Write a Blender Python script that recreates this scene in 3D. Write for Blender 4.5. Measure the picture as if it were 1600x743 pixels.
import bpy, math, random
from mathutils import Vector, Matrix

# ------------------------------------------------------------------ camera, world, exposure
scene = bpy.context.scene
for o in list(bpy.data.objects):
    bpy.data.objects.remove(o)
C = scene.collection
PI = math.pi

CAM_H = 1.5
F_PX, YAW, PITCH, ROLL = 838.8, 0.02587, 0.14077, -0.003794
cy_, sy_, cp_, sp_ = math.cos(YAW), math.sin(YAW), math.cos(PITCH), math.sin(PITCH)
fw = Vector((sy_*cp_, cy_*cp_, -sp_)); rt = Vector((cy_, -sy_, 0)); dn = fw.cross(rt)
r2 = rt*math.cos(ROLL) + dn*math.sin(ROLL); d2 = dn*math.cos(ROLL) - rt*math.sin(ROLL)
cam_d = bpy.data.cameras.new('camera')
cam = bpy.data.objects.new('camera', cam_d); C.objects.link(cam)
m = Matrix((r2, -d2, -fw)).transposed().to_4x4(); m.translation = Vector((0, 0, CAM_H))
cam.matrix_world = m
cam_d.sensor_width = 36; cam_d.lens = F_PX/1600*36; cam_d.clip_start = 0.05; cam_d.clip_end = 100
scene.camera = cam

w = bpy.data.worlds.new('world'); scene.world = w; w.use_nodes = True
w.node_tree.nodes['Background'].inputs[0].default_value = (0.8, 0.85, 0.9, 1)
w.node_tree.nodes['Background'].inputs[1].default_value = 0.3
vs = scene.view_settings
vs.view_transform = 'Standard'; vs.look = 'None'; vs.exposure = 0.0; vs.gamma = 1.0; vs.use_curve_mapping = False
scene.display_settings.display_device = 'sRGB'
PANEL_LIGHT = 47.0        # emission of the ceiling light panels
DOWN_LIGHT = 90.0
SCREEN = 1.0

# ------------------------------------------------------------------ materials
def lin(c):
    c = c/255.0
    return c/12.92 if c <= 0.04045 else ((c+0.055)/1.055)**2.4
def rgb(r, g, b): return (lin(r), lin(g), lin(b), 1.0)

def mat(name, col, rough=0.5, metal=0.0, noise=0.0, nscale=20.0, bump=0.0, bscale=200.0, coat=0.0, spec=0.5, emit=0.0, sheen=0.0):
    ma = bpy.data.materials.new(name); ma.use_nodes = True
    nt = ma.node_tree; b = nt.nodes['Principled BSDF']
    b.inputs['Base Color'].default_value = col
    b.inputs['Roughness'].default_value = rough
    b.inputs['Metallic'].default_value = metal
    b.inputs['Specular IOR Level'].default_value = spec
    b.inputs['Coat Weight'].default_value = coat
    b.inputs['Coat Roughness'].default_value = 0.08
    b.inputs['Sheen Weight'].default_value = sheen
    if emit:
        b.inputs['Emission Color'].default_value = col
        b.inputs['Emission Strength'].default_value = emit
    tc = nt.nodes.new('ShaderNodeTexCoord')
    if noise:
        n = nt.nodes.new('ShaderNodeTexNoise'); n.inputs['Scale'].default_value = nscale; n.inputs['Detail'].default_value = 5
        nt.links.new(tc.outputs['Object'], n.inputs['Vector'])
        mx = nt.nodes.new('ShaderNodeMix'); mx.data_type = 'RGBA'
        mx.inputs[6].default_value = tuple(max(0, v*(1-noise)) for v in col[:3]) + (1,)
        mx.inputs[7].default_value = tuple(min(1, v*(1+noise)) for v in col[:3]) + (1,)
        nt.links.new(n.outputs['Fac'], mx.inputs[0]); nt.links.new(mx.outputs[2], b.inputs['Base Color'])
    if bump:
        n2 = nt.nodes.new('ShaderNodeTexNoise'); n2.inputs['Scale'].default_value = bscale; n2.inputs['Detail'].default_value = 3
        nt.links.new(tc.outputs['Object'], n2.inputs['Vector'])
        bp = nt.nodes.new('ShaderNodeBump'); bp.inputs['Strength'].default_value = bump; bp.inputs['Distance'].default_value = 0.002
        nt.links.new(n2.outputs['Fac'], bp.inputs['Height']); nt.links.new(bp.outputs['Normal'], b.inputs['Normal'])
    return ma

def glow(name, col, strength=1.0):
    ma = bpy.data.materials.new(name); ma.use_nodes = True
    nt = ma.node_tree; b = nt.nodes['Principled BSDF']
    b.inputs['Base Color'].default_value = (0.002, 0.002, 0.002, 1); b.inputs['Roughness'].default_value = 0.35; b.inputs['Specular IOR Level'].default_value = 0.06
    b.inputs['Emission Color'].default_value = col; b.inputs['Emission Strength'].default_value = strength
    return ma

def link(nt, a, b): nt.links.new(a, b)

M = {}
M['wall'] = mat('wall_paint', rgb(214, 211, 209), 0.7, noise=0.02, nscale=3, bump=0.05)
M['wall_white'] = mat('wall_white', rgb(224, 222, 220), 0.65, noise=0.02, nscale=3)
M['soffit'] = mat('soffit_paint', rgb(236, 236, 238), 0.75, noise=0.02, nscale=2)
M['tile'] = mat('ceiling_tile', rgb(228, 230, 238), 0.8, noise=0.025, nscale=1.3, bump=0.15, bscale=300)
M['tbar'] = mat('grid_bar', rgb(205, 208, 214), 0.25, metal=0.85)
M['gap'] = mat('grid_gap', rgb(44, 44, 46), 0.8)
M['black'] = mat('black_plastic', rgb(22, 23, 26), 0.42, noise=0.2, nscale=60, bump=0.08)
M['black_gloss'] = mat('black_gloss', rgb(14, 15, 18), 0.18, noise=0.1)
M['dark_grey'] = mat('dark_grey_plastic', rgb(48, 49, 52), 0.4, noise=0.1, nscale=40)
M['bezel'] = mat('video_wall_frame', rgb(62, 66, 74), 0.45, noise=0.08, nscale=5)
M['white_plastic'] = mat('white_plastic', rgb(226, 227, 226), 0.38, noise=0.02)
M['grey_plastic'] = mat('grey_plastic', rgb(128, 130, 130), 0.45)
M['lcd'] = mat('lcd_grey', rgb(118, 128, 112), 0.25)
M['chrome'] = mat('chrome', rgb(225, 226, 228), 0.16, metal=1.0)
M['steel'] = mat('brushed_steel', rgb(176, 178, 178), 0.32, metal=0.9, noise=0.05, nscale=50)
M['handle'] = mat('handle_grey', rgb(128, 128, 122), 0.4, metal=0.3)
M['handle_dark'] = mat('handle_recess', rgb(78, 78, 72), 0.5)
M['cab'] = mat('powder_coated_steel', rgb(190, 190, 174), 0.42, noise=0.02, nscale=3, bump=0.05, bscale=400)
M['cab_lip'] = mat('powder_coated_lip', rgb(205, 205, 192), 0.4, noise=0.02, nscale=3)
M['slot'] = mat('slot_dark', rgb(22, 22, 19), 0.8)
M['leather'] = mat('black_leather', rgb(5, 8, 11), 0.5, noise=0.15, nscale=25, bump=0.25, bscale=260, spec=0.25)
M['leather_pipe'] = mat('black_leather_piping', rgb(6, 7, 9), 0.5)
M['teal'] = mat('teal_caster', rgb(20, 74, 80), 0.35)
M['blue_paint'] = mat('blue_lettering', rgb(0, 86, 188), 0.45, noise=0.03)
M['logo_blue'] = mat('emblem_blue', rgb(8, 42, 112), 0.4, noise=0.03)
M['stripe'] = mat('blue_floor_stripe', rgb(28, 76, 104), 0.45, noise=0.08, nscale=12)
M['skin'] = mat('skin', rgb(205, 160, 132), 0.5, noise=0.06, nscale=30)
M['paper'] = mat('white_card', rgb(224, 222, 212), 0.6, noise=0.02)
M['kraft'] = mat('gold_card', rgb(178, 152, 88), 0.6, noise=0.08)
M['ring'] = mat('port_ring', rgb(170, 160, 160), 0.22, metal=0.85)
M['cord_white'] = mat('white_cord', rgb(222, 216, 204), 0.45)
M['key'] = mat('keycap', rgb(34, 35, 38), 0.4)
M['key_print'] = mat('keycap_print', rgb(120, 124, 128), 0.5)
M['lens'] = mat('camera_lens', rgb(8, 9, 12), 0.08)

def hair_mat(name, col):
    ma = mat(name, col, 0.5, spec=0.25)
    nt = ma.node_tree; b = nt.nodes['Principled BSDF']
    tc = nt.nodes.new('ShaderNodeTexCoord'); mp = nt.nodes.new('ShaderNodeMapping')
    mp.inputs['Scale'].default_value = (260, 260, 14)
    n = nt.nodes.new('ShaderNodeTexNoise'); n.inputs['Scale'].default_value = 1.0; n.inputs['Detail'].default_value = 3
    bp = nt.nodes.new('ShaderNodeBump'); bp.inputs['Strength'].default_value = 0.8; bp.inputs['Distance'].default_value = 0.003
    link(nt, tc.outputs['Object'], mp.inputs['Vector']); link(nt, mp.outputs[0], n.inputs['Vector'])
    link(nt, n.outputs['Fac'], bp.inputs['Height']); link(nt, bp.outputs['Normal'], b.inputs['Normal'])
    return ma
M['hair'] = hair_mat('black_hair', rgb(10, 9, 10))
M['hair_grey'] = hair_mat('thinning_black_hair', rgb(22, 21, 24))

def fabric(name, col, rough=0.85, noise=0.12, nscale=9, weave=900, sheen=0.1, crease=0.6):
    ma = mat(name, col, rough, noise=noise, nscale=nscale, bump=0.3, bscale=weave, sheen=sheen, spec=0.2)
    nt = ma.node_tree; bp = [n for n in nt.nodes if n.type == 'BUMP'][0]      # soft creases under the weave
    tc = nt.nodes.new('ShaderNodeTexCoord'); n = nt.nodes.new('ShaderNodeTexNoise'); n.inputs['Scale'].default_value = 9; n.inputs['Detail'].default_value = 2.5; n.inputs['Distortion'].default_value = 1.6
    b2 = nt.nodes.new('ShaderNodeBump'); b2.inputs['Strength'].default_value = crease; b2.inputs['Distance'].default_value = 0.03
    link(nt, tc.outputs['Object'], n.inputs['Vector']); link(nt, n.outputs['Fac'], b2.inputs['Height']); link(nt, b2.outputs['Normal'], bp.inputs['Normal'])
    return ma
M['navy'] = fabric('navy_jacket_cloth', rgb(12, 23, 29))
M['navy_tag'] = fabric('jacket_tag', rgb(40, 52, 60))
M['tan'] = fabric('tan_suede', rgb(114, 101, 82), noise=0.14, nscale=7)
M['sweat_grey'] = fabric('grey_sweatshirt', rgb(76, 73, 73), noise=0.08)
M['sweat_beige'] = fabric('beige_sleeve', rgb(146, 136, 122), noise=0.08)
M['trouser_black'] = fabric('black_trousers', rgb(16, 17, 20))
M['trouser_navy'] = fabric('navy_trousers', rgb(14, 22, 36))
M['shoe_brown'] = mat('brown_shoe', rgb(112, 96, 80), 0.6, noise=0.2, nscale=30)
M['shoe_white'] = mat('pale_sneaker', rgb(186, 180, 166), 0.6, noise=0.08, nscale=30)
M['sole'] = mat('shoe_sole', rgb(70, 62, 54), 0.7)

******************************

Reproduce, please, the lines of the material from its first line down to the line containing "from mathutils import Vector, Matrix", keeping both ends and nothing beyond them.

• Correct result
Write a Blender Python script that recreates this scene in 3D. Write for Blender 4.5. Measure the picture as if it were 1600x743 pixels.
import bpy, math, random
from mathutils import Vector, Matrix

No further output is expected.